CALEDONIA, Ont. -- Ongoing negotiations with the government are a good first step toward solving a land dispute, native protesters said Saturday, but they refused to bring down their barricades citing a still-heavy police presence in the area.

For seven weeks, protesters have occupied a 40-hectare piece of land in the community of about 10,000, minutes south of Hamilton.

But there was hope Saturday of achieving a resolution with news of an agreement by the Ontario and federal governments and the Six Nations.

All parties will appoint representatives who will have the authority to negotiate a draft agreement, which would then be subject to ratification.

Clyde Powless, a spokesman for the protesters, said the negotiations haven't accomplished anything yet but they are positive.

''They've agreed to keep on speaking, which is always a good thing 'cause if dialogue was open, I truly believe this would never have took place,'' he said.

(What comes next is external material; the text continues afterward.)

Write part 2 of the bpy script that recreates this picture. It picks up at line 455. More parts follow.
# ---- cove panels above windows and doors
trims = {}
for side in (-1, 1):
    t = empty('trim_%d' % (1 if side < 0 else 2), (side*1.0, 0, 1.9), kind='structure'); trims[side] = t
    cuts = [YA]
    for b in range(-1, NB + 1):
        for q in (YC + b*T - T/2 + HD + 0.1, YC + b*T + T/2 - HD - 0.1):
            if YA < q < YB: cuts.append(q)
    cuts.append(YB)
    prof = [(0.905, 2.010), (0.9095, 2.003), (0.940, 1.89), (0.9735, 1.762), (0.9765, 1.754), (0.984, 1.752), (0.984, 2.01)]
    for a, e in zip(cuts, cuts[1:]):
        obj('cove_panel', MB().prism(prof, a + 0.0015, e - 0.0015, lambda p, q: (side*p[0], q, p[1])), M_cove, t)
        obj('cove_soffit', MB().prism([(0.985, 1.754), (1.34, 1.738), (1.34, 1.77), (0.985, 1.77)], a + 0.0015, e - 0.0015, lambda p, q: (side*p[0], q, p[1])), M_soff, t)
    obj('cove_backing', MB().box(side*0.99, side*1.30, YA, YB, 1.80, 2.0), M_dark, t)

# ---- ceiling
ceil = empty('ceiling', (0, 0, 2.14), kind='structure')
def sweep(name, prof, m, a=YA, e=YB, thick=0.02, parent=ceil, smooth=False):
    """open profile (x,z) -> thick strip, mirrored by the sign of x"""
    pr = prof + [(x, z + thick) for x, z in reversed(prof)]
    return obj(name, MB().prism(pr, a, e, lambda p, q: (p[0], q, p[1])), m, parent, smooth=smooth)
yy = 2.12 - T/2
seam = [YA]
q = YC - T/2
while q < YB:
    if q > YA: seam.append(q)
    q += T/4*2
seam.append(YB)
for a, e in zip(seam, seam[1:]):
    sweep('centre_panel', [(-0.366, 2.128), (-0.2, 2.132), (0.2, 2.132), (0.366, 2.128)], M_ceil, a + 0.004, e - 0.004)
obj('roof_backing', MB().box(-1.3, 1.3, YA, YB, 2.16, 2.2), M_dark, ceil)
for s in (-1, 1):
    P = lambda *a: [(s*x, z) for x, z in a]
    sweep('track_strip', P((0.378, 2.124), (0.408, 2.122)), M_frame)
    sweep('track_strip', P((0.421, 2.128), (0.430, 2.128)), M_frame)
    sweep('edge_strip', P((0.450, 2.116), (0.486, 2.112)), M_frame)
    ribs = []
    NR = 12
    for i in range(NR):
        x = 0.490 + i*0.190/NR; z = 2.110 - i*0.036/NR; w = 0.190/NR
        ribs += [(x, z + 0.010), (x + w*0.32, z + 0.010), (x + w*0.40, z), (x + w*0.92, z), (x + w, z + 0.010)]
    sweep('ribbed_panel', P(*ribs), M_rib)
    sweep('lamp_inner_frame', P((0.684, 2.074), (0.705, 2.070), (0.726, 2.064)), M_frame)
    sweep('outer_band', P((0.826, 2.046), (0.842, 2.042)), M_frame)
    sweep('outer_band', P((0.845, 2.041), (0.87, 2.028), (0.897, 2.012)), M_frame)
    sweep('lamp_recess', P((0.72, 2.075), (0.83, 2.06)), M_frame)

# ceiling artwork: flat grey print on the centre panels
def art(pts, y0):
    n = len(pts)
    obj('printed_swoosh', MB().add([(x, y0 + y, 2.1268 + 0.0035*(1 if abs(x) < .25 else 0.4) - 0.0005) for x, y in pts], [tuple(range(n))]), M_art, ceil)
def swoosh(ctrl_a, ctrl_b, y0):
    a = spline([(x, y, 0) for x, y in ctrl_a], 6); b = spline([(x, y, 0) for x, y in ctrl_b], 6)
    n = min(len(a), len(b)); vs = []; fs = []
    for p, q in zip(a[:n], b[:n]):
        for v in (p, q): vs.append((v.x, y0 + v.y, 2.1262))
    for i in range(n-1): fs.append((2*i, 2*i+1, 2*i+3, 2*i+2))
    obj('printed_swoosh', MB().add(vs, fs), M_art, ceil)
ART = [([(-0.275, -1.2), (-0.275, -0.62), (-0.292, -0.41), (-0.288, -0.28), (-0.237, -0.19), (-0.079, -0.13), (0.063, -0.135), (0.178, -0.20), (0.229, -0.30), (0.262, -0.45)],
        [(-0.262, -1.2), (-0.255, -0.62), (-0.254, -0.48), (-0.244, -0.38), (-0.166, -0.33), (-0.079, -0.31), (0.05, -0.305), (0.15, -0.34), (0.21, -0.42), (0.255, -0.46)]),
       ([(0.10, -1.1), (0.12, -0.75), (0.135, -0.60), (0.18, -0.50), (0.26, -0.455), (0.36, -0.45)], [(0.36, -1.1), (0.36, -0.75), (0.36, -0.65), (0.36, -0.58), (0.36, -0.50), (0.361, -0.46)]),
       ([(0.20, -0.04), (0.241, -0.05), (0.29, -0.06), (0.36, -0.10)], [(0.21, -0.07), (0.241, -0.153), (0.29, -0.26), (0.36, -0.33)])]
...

But he added talks alone are not enough to make the protesters let down their guard.

A blue tarp was set up at one end of the barricade Saturday morning to shelter protesters from a steady rain.

''I don't see (the barricade coming down),'' Powless said. ''We're very tense as long as we see (the Ontario Provincial Police). We know the RCMP's sitting at the airport. We're aware of presences all around.

''I mean put yourself here: if Canada came under attack, how much tension would you feel?''

A spokeswoman for David Ramsay, Ontario's Minister of Aboriginal Affairs, wouldn't say how much, if any, progress has been made in talks, but said the signing of the agreement is a good start.

''We're working together, negotiations are continuing,'' said Anne-Marie Flanagan.

The conflict stems from protesters' claims that the contested land was taken from them. They say the Six Nations people agreed to lease the property to the Crown but it was unfairly sold instead.

The standoff escalated Thursday when a police raid aimed at ending the occupation resulted in dozens more protesters descending on the scene, pushing police back.

At least 16 people were arrested in the initial raid.

Provincial police have since kept their distance from the blockade and say they have no plans to raid the property again.

While the number of protesters appeared to have dwindled, it wasn't clear how many more were further back in the occupied zone because the media was being kept out.

Meanwhile, VIA Rail said Saturday that service is back to normal after aboriginals in eastern Ontario blacked tracks Friday to show solidarity with the Caledonia protesters.

The obstruction snarled rail traffic in central Canada and created commuter chaos for most of the day, affecting 24 departures and at least 3,500 would-be rail passengers who were bused to their destinations.